French Revolution

As Mr. Free Market puts it, “The French have always been revolting, dear boy”, but this latest round of mayhem is outstanding, even for the French.

Violence has erupted again in Paris today as masked protesters stole an assault rifle from police, clashed with riot squads and set fire to cars and Christmas trees on the Champs-Elysées in furious demonstrations against the French government.
Riot police sprayed tear gas, fired water cannon and stun grenades and pulled out their batons to fight back against ‘Yellow Vest’ protesters who occupied the famous boulevard and graffitied the Arc de Triomphe.
Police said 80 people had been injured in clashes, including 16 security officers, and 183 people arrested as more than 5,000 demonstrators brought chaos to Paris for the second week running.
Masked and hooded protesters hurled crowd barriers at police in Paris and this evening stole an assault rifle from a police car in the city centre.
Meanwhile there were further rallies spiralling across the country, spreading to Marseilles, Biarritz and Antibes on the Mediterranean coast and even into the Netherlands.
The protests, named ‘Yellow Vest’ after drivers’ high-vis jackets, began last month amid fury over rising fuel prices but have mushroomed into an all-out challenge to Emmanuel Macron’s presidency.

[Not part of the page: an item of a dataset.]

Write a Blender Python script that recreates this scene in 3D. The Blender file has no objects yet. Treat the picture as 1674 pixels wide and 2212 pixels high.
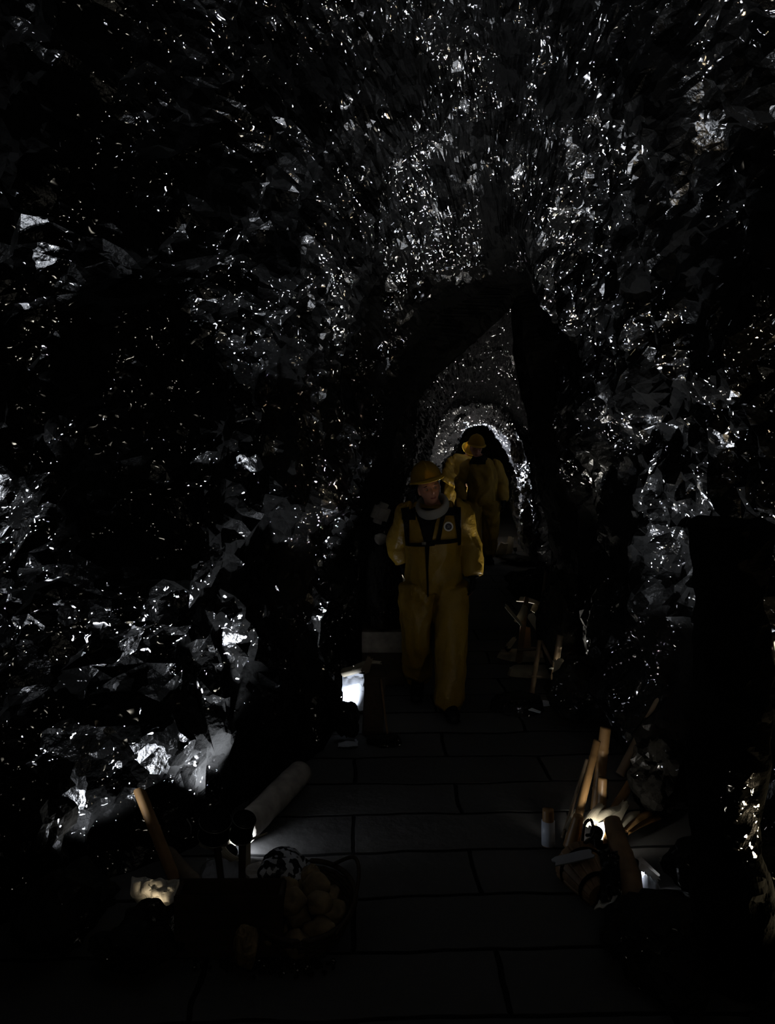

Of course, they being French, there’s a certain element of style to the thing, even when burning the place down:

However, as my old buddy Erik at No Paseran! puts it, it’s more than just higher fuel prices which have got the Frogs miffed:

It is not wrong to say that the demonstrations were caused by the government’s decision to raise gas prices. What is missing is that this is just one of several draconian measures dating back half a year, i.e., ‘tis the proverbial straw that broke the camel’s back.
For the past four to five months, the French government has done nothing but double down on bringing more and more gratuitous oppression and more and more unwarranted persecution measures down on the necks of the nation’s drivers and motorcycle riders.

Read the rest of it, because it’s quite obvious, when you follow the whole sequence of incremental governmental bastardy, just whence the burning anger came and why the French riots, unlike those pitiful pantomimes performed by our own Pantifa snowflakes, are so well supported by the French people en masse.

Good for them, I say.  Now, if I may be a little old-fashioned for a moment, let’s hope that the next scenes will show Frog politicians being carried in tumbrels to the waiting guillotines.

The Frogs always overdo things;  it’s one of their most endearing traits.

4 comments

  1. A few questions occur to me:

    Who, exactly, elected those politicians?

    What, exactly, are the politicians trying to raise money to pay for? Isn’t it all the free stuff and absolute job security that the French people demanded of their politicians?

    That job security means no one can be fired for doing a piss poor job. Which increases the overhead costs to society. It also means no one will hire any of the yutes (French or … “asian”) because they can never get rid of them if they don’t pencil out.

    It reminds me of the interview of the hippie in Austin regarding property taxes. She said something like, “I voted for the public improvements. I voted for the education spending. I voted for the restrictive zoning. All so I could have a really nice place to live. Now, I can’t afford to live here.”

    They need to adopt Occasional-Cortex’s plan and “just pay for it.” In fact, why don’t we just give them Occasional-Cortex and Bernie as a gesture of good will.

    The schadenfreude just generates itself.

  2. And those that bump their heads on the floor five times a day are standing by quietly, ready to pick up the pieces.